Roland Freisler studied law in Kiel. During the First World War he was imprisoned by the Russians and he learned Russian. In 1923 he returned to Berlin and he married Marion Rusegger. After the burning of the Reichstag he was given considerable powers to perscute Hitler’s opponents. His bursts of anger were recorded on film and he was frequently a shame to the nazis. He presided the court that sentenced Sophie Scholl, Hans Scholl and Christopher “Christl” Probst  to death. After the attempt on Hitler’s life in 1944 he sentenced many people to death without a shred of evidence. During a trial in Berlin the allied forces bombarded the city. Everybody had fled the courtroom to find shelter but he returned to pick up several important papers. At that moment the Palace of Justice was hit. On the morning of 03-02-1945, Freisler was conducting a Saturday session of the People’s Court when United States Army Air Forces bombers attacked Berlin, led by the B-17 of USAAF Lieutenant Colonel Robert “Rosie” Rosenthal

. Government and Nazi Party buildings were hit, including the Reich Chancellery, the Gestapo headquarters, the Party Chancellery and the People’s Court. Hearing the air raid sirens, Freisler hastily adjourned the court and ordered that the prisoners before him be taken to an air raid shelter, but stayed behind to gather files before leaving. A hit on the court-building at 11:08 caused a partial internal collapse, with Freisler being crushed by a masonry column and killed while still in the courtroom. Among the files was that of Fabian von Schlabrendorff, a 20 July Plot member who was on trial that day and was facing execution. Freisler’s body was found beneath the rubble still clutching the files he had stopped to retrieve  Lieutenant Colonel Robert Rosenthal died on  20-04-2007, at age 89 in White Plains, New York.

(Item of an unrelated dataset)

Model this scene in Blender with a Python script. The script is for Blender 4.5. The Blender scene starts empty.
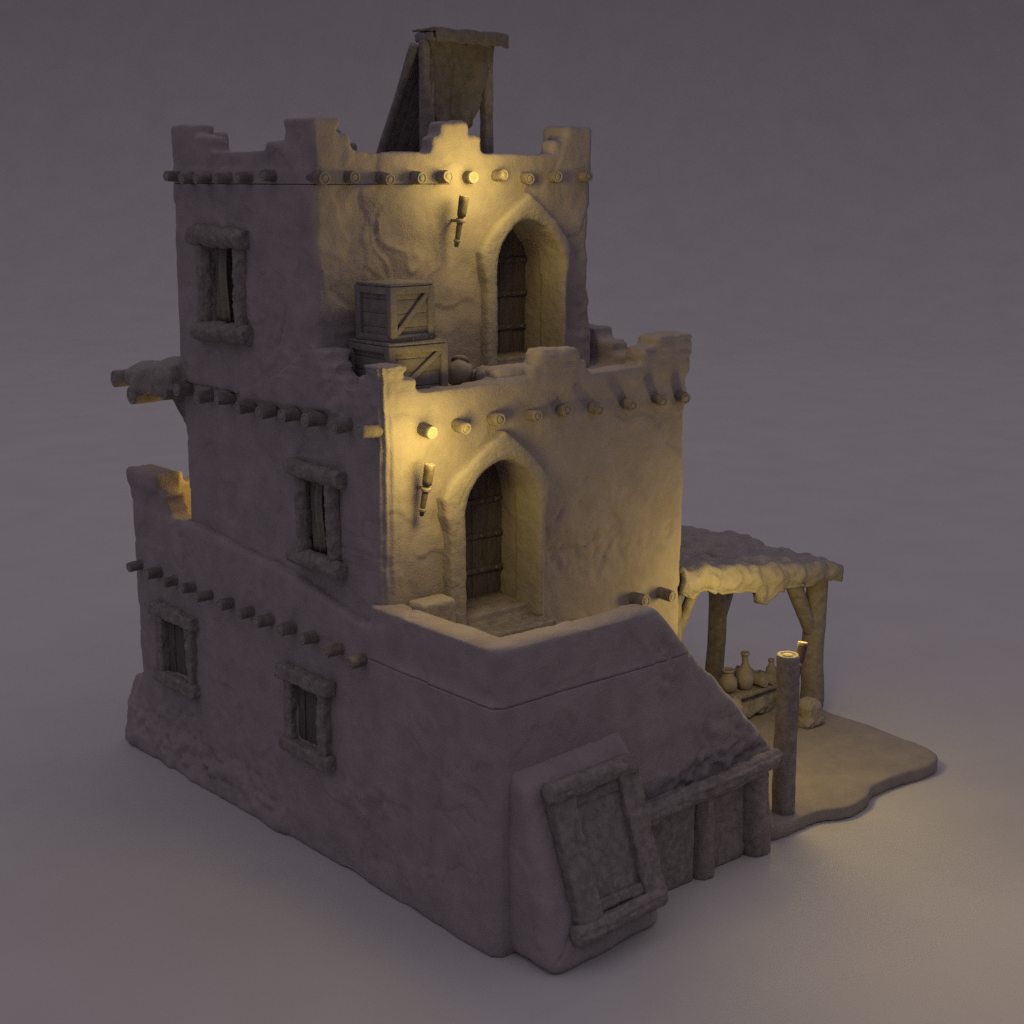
import bpy, bmesh, math, random
import numpy as np
from mathutils import Vector, Matrix
random.seed(7)
scene = bpy.context.scene
COL = scene.collection
R = math.radians

# ------------------------------------------------------------------ noise
def _hash(ix, iy, iz, seed):
    h = (ix * 374761393 + iy * 668265263 + iz * 2147483647 + seed * 974634533) & 0xFFFFFFFF
    h = ((h ^ (h >> 13)) * 1274126177) & 0xFFFFFFFF
    h = ((h ^ (h >> 16)) * 2246822519) & 0xFFFFFFFF
    return h ^ (h >> 15)
_G = np.random.RandomState(3).normal(size=(256, 3)); _G /= np.linalg.norm(_G, axis=1)[:, None]
def pn(P, scale=1.0, seed=0):
    """gradient noise at the points P, about -1..1"""
    P = np.asarray(P, float) * scale
    i = np.floor(P).astype(np.int64); f = P - i
    u = f * f * f * (f * (f * 6 - 15) + 10)
    out = 0
    for dx in (0, 1):
        wx = u[:, 0] if dx else 1 - u[:, 0]
        for dy in (0, 1):
            wy = u[:, 1] if dy else 1 - u[:, 1]
            for dz in (0, 1):
                wz = u[:, 2] if dz else 1 - u[:, 2]
                g = _G[_hash(i[:, 0] + dx, i[:, 1] + dy, i[:, 2] + dz, seed) & 255]
                d = f - np.array([dx, dy, dz])
                out = out + wx * wy * wz * (g * d).sum(1)
    return out * 1.5
def fbm(P, scale, seed=0, octaves=3):
    s = 0; a = 1.0
    for k in range(octaves):
        s = s + a * pn(P, scale * 2 ** k, seed + k); a *= .5
    return s
def sstep(a, b, x):
    t = np.clip((x - a) / (b - a), 0, 1); return t * t * (3 - 2 * t)

# ------------------------------------------------------------------ materials
def material(name, c1, c2, scale=3.0, bump=.3, fine=70.0, dist=.012, stretch=None, rough=.95):
    m = bpy.data.materials.new(name); m.use_nodes = True
    nt = m.node_tree; n = nt.nodes; l = nt.links
    b = n['Principled BSDF']; b.inputs['Roughness'].default_value = rough
    b.inputs['Specular IOR Level'].default_value = .15
    tc = n.new('ShaderNodeTexCoord'); vec = tc.outputs['Object']
    if stretch:
        mp = n.new('ShaderNodeMapping'); mp.inputs['Scale'].default_value = stretch
        l.new(vec, mp.inputs['Vector']); vec = mp.outputs['Vector']
    t1 = n.new('ShaderNodeTexNoise'); t1.inputs['Scale'].default_value = scale
    t1.inputs['Detail'].default_value = 7; t1.inputs['Roughness'].default_value = .6
    l.new(vec, t1.inputs['Vector'])
    r = n.new('ShaderNodeValToRGB'); r.color_ramp.elements[0].position = .33; r.color_ramp.elements[1].position = .67
    r.color_ramp.elements[0].color = (*c1, 1); r.color_ramp.elements[1].color = (*c2, 1)
    l.new(t1.outputs['Fac'], r.inputs['Fac']); l.new(r.outputs['Color'], b.inputs['Base Color'])
    t2 = n.new('ShaderNodeTexNoise'); t2.inputs['Scale'].default_value = fine
    t2.inputs['Detail'].default_value = 4; t2.inputs['Roughness'].default_value = .65
    l.new(vec, t2.inputs['Vector'])
    bp = n.new('ShaderNodeBump'); bp.inputs['Strength'].default_value = bump; bp.inputs['Distance'].default_value = dist
    l.new(t2.outputs['Fac'], bp.inputs['Height']); l.new(bp.outputs['Normal'], b.inputs['Normal'])
    return m
ADOBE = material('adobe_plaster', (.288, .254, .264), (.362, .320, .332), 2.2, .5, 34, .025)
FRAME = material('smooth_plaster', (.29, .26, .258), (.35, .316, .312), 4, .6, 40, .018)
BEAMWOOD = material('dark_beam_wood', (.135, .118, .116), (.25, .222, .217), 9, .7, 34, .02)
WOOD = material('weathered_wood', (.19, .168, .168), (.31, .277, .275), 9, .7, 34, .02)
CRATEWOOD = material('grey_crate_wood', (.20, .18, .182), (.265, .24, .242), 8, .8, 34, .02)
ENDGRAIN = material('cut_wood', (.24, .213, .205), (.34, .305, .292), 14, .4, 60, .008)
DOORWOOD = material('door_wood', (.10, .088, .083), (.18, .158, .15), 9, .6, 50, .012, (4, 4, .5))
CLOTH = material('sun_bleached_cloth', (.27, .245, .242), (.34, .31, .306), 5, .8, 36, .025)
SACKING = material('dark_sacking', (.15, .135, .13), (.22, .198, .19), 7, .8, 36, .025)
TORCHWOOD = material('charred_wood', (.09, .075, .068), (.17, .145, .135), 12, .6, 40, .012)
CURTAIN = material('pale_linen', (.22, .195, .17), (.30, .27, .235), 6, .4, 50, .01)
CLAY = material('fired_clay', (.24, .218, .214), (.31, .282, .278), 8, .35, 60, .008)
METAL = material('rusty_iron', (.16, .14, .13), (.26, .235, .225), 15, .4, 60, .006, None, .7)
DIRT = material('packed_dirt', (.255, .228, .222), (.31, .28, .272), 2.5, .5, 40, .015)
FLOOR = material('studio_floor', (.475, .462, .475), (.505, .492, .505), .5, .05, 30, .01)

# ------------------------------------------------------------------ scene helpers
def thing(name, label, cat, loc=(0, 0, 0), rotz=0, group=None):
    o = bpy.data.objects.new(name, None); COL.objects.link(o)
    o.empty_display_size = .2
    o.location = loc; o.rotation_euler = (0, 0, rotz)
    return tag(o, label, cat, group)
def tag(o, label, cat, group=None):
    o['label'] = label; o['category'] = cat
    if group: o['group'] = group
    return o
def link(name, me, mat, parent=None, smooth=True):
    if mat is not None and not me.materials: me.materials.append(mat)
    if smooth: me.polygons.foreach_set('use_smooth', [True] * len(me.polygons))
    o = bpy.data.objects.new(name, me); COL.objects.link(o)
    if parent: o.parent = parent
    return o
def from_bm(name, bm, mat, parent=None, smooth=True):
    bmesh.ops.recalc_face_normals(bm, faces=bm.faces)
    me = bpy.data.meshes.new(name); bm.to_mesh(me); bm.free()
    return link(name, me, mat, parent, smooth)
def dup(root, loc, rotz, label, group=None):
    r = root.copy(); COL.objects.link(r); r.location = loc; r.rotation_euler = (0, 0, rotz); r['label'] = label
    if group: r['group'] = group
    for ch in list(root.children):
        c = ch.copy(); COL.objects.link(c); c.parent = r
        for g in ch.children:
            d = g.copy(); COL.objects.link(d); d.parent = c
    return r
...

After the war, Marion Freisler resumed her birth name Russegger and moved to Munich. In 1985 there was a scandal about Russegger. In 1974, her pension was raised by about 400 Deutsche Mark. The explanation given by the pension office was that had her husband survived the war, and not been executed, disbarred, or imprisoned by the military tribunals of the allied countries, he presumably would have had a successful career as a lawyer or a senior judge. This decision was protested by a member of the Bavarian Landtag, but the move was rejected by the state government and there were no consequences for Marion Freisler. This was one of the last incidents connected with the problematic issue of social integration of National Socialist jurists in the Federal Republic of Germany in the early years.

Death and burial ground of Marion Russegger/Freisler.

 Marion Russegger died 21-01-1997, age 86, in Munich) In 1997, Marion Freisler was buried in Berlin, in the Russegger family plot, on the  Waldfriedhof Dahlem, Berlin, alongside her parents and her husband (Roland Freisler who’s name is not on his gravestone).